Car finalement, c’est peut-être dans les vieux pots que l’on fait les meilleures confitures. Inutile de s’imaginer un replacement de Honda en dix à mon avis, l’avènement de Kagawa dans l’axe me parait acté. Cependant une autre alternative serait intéressante afin de pallier cette pénurie d’attaquant : jouer… sans attaquant. Voir un replacement de Honda en faux neuf semble osé, mais pas farfelu. Kagawa pourrait jouer face au but plus facilement, l’équipe retrouverait finalement son point d’ancrage et la profondeur pourrait passer une nouvelle fois par Okazaki à droite voire Muto de l’autre côté ou Usami pour diversifier le jeu. La seule différence étant que ce fameux appui se trouverait plus haut. Rien de bien révolutionnaire en somme, mais un détail qui pourrait être décisif.
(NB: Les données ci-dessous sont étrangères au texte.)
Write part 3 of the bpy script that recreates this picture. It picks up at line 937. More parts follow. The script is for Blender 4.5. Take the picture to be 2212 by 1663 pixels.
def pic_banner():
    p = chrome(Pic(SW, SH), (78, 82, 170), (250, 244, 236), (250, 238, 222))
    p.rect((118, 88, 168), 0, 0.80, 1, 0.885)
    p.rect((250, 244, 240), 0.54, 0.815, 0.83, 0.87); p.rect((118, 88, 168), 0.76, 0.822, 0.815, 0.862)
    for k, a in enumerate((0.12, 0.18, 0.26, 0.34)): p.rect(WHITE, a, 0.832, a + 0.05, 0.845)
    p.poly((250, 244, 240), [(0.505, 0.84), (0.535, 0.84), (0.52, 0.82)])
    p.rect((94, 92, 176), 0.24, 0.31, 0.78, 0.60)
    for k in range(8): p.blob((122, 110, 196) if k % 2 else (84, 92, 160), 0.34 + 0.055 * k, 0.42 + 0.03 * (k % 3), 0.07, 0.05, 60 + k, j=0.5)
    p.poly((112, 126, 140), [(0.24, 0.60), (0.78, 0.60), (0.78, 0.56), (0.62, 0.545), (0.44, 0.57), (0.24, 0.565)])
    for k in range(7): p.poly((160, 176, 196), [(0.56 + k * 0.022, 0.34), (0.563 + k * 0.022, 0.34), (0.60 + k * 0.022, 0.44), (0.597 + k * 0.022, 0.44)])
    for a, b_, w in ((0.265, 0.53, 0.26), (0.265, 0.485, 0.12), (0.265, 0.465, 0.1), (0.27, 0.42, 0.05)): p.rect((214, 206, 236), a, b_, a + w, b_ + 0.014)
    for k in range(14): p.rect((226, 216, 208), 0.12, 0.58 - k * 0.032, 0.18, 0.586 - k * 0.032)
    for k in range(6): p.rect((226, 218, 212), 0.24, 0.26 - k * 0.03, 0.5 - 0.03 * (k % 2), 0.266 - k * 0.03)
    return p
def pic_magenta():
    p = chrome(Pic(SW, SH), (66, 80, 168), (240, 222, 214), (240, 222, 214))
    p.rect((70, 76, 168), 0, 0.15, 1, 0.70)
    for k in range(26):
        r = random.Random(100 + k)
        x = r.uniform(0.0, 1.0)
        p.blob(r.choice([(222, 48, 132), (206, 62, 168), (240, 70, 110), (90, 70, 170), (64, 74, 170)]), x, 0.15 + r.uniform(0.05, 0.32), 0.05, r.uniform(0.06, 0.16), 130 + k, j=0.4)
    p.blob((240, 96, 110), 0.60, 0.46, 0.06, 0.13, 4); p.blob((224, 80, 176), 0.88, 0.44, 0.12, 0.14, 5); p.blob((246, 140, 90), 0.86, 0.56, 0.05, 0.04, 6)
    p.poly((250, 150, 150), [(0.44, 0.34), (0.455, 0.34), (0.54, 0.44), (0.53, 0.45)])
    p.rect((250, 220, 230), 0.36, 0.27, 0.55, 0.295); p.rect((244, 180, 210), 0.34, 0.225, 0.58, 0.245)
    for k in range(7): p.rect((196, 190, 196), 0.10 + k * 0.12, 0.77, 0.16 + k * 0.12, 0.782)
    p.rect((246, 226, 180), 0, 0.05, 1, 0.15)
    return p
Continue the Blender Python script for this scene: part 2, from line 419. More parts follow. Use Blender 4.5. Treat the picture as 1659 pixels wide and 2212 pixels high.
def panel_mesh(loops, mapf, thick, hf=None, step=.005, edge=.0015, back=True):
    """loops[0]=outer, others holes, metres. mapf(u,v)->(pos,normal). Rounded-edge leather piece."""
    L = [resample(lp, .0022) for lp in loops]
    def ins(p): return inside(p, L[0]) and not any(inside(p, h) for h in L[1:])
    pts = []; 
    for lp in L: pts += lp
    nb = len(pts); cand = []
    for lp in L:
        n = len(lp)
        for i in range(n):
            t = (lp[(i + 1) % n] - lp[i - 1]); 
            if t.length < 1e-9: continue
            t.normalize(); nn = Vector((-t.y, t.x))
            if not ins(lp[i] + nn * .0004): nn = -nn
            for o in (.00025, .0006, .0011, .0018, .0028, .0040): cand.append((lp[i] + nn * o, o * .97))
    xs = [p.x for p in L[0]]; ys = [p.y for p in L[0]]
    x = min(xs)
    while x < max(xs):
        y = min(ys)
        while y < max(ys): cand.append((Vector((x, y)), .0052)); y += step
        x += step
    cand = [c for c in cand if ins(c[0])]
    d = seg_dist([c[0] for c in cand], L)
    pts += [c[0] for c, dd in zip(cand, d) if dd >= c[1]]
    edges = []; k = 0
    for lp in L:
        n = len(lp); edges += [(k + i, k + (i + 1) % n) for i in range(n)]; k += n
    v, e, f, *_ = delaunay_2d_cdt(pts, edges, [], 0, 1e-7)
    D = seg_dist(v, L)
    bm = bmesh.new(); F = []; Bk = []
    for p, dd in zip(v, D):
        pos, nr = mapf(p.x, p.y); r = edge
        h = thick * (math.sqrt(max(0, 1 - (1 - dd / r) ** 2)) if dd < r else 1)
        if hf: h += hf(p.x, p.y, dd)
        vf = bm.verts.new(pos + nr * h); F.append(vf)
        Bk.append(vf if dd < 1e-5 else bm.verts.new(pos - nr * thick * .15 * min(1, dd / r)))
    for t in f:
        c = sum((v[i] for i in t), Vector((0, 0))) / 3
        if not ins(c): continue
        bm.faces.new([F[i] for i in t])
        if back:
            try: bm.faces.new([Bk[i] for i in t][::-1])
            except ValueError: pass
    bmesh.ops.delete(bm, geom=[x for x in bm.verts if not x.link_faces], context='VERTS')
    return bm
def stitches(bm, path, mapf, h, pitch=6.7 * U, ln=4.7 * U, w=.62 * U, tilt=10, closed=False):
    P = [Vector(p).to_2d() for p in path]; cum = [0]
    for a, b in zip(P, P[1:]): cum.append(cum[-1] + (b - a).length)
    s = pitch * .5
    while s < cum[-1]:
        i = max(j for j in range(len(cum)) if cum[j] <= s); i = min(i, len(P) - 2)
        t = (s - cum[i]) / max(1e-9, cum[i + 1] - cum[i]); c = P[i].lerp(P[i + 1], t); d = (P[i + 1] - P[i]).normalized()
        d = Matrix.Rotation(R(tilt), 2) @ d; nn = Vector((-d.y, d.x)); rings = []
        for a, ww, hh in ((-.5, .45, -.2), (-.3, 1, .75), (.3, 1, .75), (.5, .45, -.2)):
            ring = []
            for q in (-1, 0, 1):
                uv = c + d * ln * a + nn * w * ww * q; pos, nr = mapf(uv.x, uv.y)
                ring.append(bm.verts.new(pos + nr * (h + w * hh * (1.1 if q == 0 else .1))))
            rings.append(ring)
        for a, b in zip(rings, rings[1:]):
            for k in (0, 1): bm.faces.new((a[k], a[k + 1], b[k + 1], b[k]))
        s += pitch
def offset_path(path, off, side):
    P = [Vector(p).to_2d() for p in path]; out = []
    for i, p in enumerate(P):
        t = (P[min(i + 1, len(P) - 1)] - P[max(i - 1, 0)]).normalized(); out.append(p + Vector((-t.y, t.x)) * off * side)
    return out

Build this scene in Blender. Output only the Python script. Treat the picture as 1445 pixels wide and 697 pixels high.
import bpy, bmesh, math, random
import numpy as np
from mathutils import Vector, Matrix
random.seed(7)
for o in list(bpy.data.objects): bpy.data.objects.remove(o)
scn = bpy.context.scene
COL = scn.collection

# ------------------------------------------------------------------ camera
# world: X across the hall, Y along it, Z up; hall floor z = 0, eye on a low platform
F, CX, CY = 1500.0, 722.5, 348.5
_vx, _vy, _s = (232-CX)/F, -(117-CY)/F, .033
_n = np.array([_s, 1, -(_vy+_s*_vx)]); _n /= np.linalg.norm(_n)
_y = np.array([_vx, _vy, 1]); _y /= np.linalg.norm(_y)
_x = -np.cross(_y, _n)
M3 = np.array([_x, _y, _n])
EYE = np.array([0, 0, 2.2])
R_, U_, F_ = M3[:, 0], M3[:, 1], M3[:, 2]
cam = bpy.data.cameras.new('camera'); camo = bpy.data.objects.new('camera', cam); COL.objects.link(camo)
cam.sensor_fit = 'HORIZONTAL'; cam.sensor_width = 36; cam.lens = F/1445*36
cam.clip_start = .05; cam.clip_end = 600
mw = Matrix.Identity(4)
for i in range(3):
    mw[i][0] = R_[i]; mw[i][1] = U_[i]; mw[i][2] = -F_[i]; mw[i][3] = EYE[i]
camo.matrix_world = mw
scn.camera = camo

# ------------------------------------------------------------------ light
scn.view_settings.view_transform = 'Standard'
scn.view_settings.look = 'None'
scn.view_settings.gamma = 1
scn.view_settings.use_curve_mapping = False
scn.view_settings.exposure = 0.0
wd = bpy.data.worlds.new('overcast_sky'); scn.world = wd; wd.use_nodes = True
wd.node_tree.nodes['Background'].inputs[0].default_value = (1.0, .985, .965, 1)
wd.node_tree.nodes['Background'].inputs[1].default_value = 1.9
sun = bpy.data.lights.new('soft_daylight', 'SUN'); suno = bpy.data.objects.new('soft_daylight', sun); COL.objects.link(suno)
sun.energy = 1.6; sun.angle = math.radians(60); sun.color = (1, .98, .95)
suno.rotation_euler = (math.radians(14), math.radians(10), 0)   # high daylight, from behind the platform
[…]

Jusque là, il n’y a pas de quoi s’alarmer, le Japon tient son rang dans les éliminatoires. La question du jeu reste tout de même fondamentale car il est le coeur du style japonais. Certes les hommes de Vahid Halilhodzic doivent passer progressivement les étapes menant au Mondial 2018, mais aborder la phase finale des éliminatoires voire la Coupe du Monde avec de telles incertitudes pourrait coûter cher. En attendant de résoudre ses problèmes offensifs, le Japon vogue en eaux troubles, à la recherche de son ancre perdue.